Aim:
List every line below containing "pixels".

Given material:
════════════════

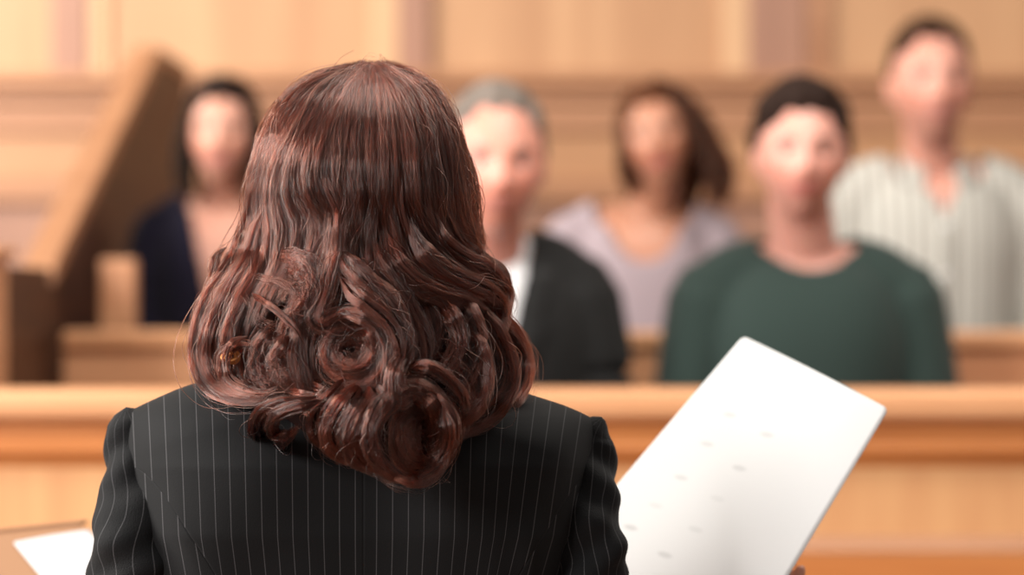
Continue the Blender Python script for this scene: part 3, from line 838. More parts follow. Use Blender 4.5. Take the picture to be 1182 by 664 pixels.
# folder held open in the left hand with a printed sheet on it
A0, A1 = P(-70, 622, 2.56), P(101, 604, 2.56)
B1 = A1 + (P(170, 760, 2.36) - A1); B0 = A0 + (B1 - A1)
fn_ = (A1 - A0).cross(B0 - A0).normalized()
if fn_.z < 0: fn_ = -fn_
def folder_pt(u, v, off=0.0):
    return A0.lerp(A1, u).lerp(B0.lerp(B1, u), v) + fn_ * off
M['manila'] = plain('tan_folder_card', (0.34, 0.175, 0.09), 0.6, bump=0.1)
ft = empty('folder', folder_pt(.5, .5), 'tan card folder held open in her left hand', 'folder'); WORLD.add(ft.name)
sheet('cover', folder_pt, 20, 20, M['manila'], ft, 0.0012, 0.12)
sheet('edge_fold', lambda u, v: folder_pt(u, -0.012 + v*0.02, 0.003 * math.sin(math.pi*v)), 20, 6, M['manila'], ft, 0.0008)
S0, S1 = None, None
def fp_uv(px, py):
    best = None
    for i in range(-10, 131):
        for j in range(-10, 131):
            q = px_of(folder_pt(i/120, j/120)); e = abs(q[0]-px) + abs(q[1]-py)
            if best is None or e < best[0]: best = (e, i/120, j/120)
    return best[1], best[2]
q0, q1, q2 = fp_uv(15, 628), fp_uv(104, 614), fp_uv(45, 664)
def sheet_pt(u, v):
    du = (q1[0]-q0[0], q1[1]-q0[1]); dv = (q2[0]-q0[0], q2[1]-q0[1])
    return folder_pt(q0[0] + du[0]*u + dv[0]*v*1.9, q0[1] + du[1]*u + dv[1]*v*1.9, 0.0022 + 0.001*math.sin(3*u))
def text_paper():
    m, nt, b = new_mat('text_paper'); L = nt.links.new
    uv = nt.nodes.new('ShaderNodeUVMap'); sp_ = nt.nodes.new('ShaderNodeSeparateXYZ'); L(uv.outputs[0], sp_.inputs[0])
    w = nt.nodes.new('ShaderNodeMath'); w.operation = 'MULTIPLY'; w.inputs[1].default_value = 22; L(sp_.outputs['Y'], w.inputs[0])
    fr = nt.nodes.new('ShaderNodeMath'); fr.operation = 'FRACT'; L(w.outputs[0], fr.inputs[0])
    gt = nt.nodes.new('ShaderNodeMath'); gt.operation = 'GREATER_THAN'; gt.inputs[1].default_value = 0.6; L(fr.outputs[0], gt.inputs[0])
    mp = nt.nodes.new('ShaderNodeMapping'); mp.inputs['Scale'].default_value = (60, 22, 1); L(uv.outputs[0], mp.inputs[0])
    nz = nt.nodes.new('ShaderNodeTexNoise'); nz.inputs['Scale'].default_value = 1.0; L(mp.outputs[0], nz.inputs['Vector'])
    g2 = nt.nodes.new('ShaderNodeMath'); g2.operation = 'GREATER_THAN'; g2.inputs[1].default_value = 0.5; L(nz.outputs['Fac'], g2.inputs[0])
    m2 = nt.nodes.new('ShaderNodeMath'); m2.operation = 'MULTIPLY'; L(gt.outputs[0], m2.inputs[0]); L(g2.outputs[0], m2.inputs[1])
    m3 = nt.nodes.new('ShaderNodeMath'); m3.operation = 'MULTIPLY'; m3.inputs[1].default_value = 0.35; L(m2.outputs[0], m3.inputs[0])
    mx = nt.nodes.new('ShaderNodeMix'); mx.data_type = 'RGBA'; mx.inputs[6].default_value = (0.58, 0.58, 0.59, 1); mx.inputs[7].default_value = (.3, .3, .32, 1)
    L(m3.outputs[0], mx.inputs[0]); L(mx.outputs[2], b.inputs['Base Color']); return m
so = sheet('paper_sheet', sheet_pt, 16, 16, text_paper(), None, 0.0004)
tag(so, 'white sheet with small print lying on the tan folder', 'paper')

# hands
def hand(acc, w, f, n, side, tips, thumb, sc=0.9):
    """w wrist, f along the palm, n palm normal (towards the sheet), side the thumb side; tips: bend of each finger"""
    f = Vector(f).normalized(); n = Vector(n).normalized(); sd = Vector(side).normalized()
    limb(acc, [w - f*.02, w + f*.035*sc, w + f*.075*sc, w + f*.09*sc], np.array([.022, .029, .034, .032])*sc, flat=.48, up=n)
    for q, (o, L, bend) in enumerate(zip((.028, .009, -.010, -.028), (.068, .076, .070, .055), tips)):
        b0 = w + f*.088*sc + sd*o*sc; pts = [b0]; d = f.copy(); p = b0.copy()
        for s_, b_ in zip((.45, .30, .25), (bend*.4, bend, bend*.8)):
            d = (d + n*b_).normalized(); p = p + d*L*s_*sc; pts.append(p.copy())
        limb(acc, pts, np.array([.0090, .0085, .0075, .0062])*sc, n=12, up=n)
    b0 = w + f*.028*sc + sd*.022*sc
    limb(acc, [b0] + [b0 + f*a*sc + sd*b*sc + n*c*sc for a, b, c in thumb], np.array([.0135, .0115, .010, .0078])*sc, n=12, up=n)

# right hand: four fingers behind the sheet, thumb in front, index tip past the edge
tip = P(925, 659, 2.250)
wr = Vector(WR[1])
f = (tip - wr).normalized()
nf = -nrm - (-nrm).dot(f)*f; nf.normalize()           # away from camera
sdv = f.cross(nf).normalized()
if sdv.x < 0: sdv = -sdv
palm_w = tip - f*(.155*.9) - sdv*.025
limb(acc, [wr, (wr+palm_w)/2, palm_w], [.023, .022, .021])
hand(acc, palm_w, f, -nf, sdv, (0.02, .04, .06, .08), ((.02, .012, -.012), (.045, .014, -.022), (.066, .010, -.024)))
# left hand under the folder, thumb on top
pl = folder_pt(.62, .86); wl = Vector(WR[-1])
f = (folder_pt(.45, .2) - pl).normalized(); pw = pl - fn_*.022
limb(acc, [wl, (wl+pw)/2 - fn_*.01, pw], [.023, .022, .021])
hand(acc, pw, f, fn_, Vector((1, 0, 0)), (0.05, .05, .05, .05), ((.02, .014, .012), (.045, .016, .030), (.066, .010, .032)))
body = fuse(acc, 'body', 0.0032, 3)
paint_skin(body, Mh, 0.86, (0.72, 0.40, 0.31), (0.55, 0.15, 0.13), (0.06, 0.02, 0.015))
link('body', body, M['skin'], wroot); eyes(wroot, Mh, 0.86, M['iris_brown'])

# skirt and shoes
acc = Acc(); ell_stack(acc, [(cx, D0+.01, z, rx, ry) for z, rx, ry in ((.50, .165, .12), (.60, .172, .125), (.75, .18, .128), (.88, .175, .12), (.98, .145, .10))])
M['plainsuit'] = fabric('black_wool', (0.012, 0.012, 0.013), sheen=0.1)
link('skirt', acc.mesh('skirt'), M['plainsuit'], wroot)
for sx in (-1, 1):
    acc = Acc(); limb(acc, [(cx+sx*.08, D0-.01, .046), (cx+sx*.085, D0+.09, .042), (cx+sx*.09, D0+.18, .034)], [.040, .041, .032], flat=.9)
    link('shoe', fuse(acc, 'shoe', 0.006, 2), M['leather'], wroot)

# pinstripe cloth; uv.x runs across the cloth in stripe pitches, uv.y down it
PITCH = 18.45
def pin_mat(name, seam=False):
    m, nt, b = new_mat(name); L = nt.links.new
    def mth(op, a, b_=None, c=None):
        n = nt.nodes.new('ShaderNodeMath'); n.operation = op
        for i, v in enumerate((a, b_, c)):
            if v is None: continue
            if isinstance(v, (int, float)): n.inputs[i].default_value = v
            else: L(v, n.inputs[i])
        return n.outputs[0]
    uv = nt.nodes.new('ShaderNodeUVMap'); uv.uv_map = 'UVMap'; s = nt.nodes.new('ShaderNodeSeparateXYZ'); L(uv.outputs[0], s.inputs[0])
    X, Y = s.outputs['X'], s.outputs['Y']
    height = None; u = X
    if seam:      # X, Y are cloth pixels: centre back seam at 419, shaped side seams with offset stripes
        right = mth('GREATER_THAN', X, 422.0)
        dY = mth('SUBTRACT', Y, 540.0); dY0 = mth('MAXIMUM', dY, 0.0)
        # seam curves  x = x0 + k*sqrt-like rise
        q = mth('POWER', mth('DIVIDE', dY0, 124.0), 0.72)
        sl = mth('MULTIPLY_ADD', q, 84.0, 152.0); srr = mth('MULTIPLY_ADD', q, -66.0, 700.0)
        dl = mth('SUBTRACT', X, sl); dr = mth('SUBTRACT', srr, X)
        below = mth('GREATER_THAN', dY, 0.0)
        il = mth('MULTIPLY', mth('LESS_THAN', dl, 0.0), below); ir = mth('MULTIPLY', mth('LESS_THAN', dr, 0.0), below)
        u = mth('SUBTRACT', X, mth('MULTIPLY_ADD', right, 25.0, 410.0 - 100*PITCH))
        u = mth('ADD', u, mth('MULTIPLY', il, 8.0)); u = mth('SUBTRACT', u, mth('MULTIPLY', ir, 7.0))
        u = mth('DIVIDE', u, PITCH)
        sd = mth('MINIMUM', mth('ABSOLUTE', dl), mth('ABSOLUTE', dr))
        sd = mth('ADD', sd, mth('MULTIPLY', mth('SUBTRACT', 1.0, below), 50.0))
        sd = mth('MINIMUM', sd, mth('ABSOLUTE', mth('SUBTRACT', X, 419.5)))
        height = mth('MULTIPLY', mth('SUBTRACT', 1.0, mth('MINIMUM', mth('DIVIDE', sd, 2.0), 1.0)), -1.0)
    fr = mth('FRACT', mth('ADD', u, 0.5)); d = mth('ABSOLUTE', mth('SUBTRACT', fr, 0.5))
    line = mth('SUBTRACT', 1.0, mth('MINIMUM', mth('DIVIDE', d, 0.040), 1.0)); line = mth('MINIMUM', mth('MULTIPLY', line, 1.7), 1.0)
    dash = mth('FRACT', mth('MULTIPLY', Y, 0.55)); dash = mth('MULTIPLY_ADD', mth('GREATER_THAN', dash, 0.35), 0.35, 0.65)
    line = mth('MULTIPLY', line, dash)
    mx = nt.nodes.new('ShaderNodeMix'); mx.data_type = 'RGBA'; mx.inputs[6].default_value = (0.0042, 0.0042, 0.005, 1); mx.inputs[7].default_value = (0.068, 0.066, 0.07, 1)
    L(line, mx.inputs[0]); L(mx.outputs[2], b.inputs['Base Color'])
    b.inputs['Roughness'].default_value = 0.8; b.inputs['Specular IOR Level'].default_value = 0.25
    b.inputs['Sheen Weight'].default_value = 0.04; b.inputs['Sheen Roughness'].default_value = 0.5
    tc = nt.nodes.new('ShaderNodeTexCoord'); nz = nt.nodes.new('ShaderNodeTexNoise'); nz.inputs['Scale'].default_value = 900; L(tc.outputs['Object'], nz.inputs['Vector'])
    h = nz.outputs['Fac'] if height is None else mth('MULTIPLY_ADD', nz.outputs['Fac'], 0.25, height)
    bp = nt.nodes.new('ShaderNodeBump'); bp.inputs['Strength'].default_value = 0.35; bp.inputs['Distance'].default_value = 0.0015
    L(h, bp.inputs['Height']); L(bp.outputs['Normal'], b.inputs['Normal'])
    return m
M['pin_back'] = pin_mat('black_pinstripe_wool', True); M['pin'] = pin_mat('black_pinstripe_wool_sleeve')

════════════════

Solved exercise:
Continue the Blender Python script for this scene: part 3, from line 838. More parts follow. Use Blender 4.5. Take the picture to be 1182 by 664 pixels.
    if seam:      # X, Y are cloth pixels: centre back seam at 419, shaped side seams with offset stripes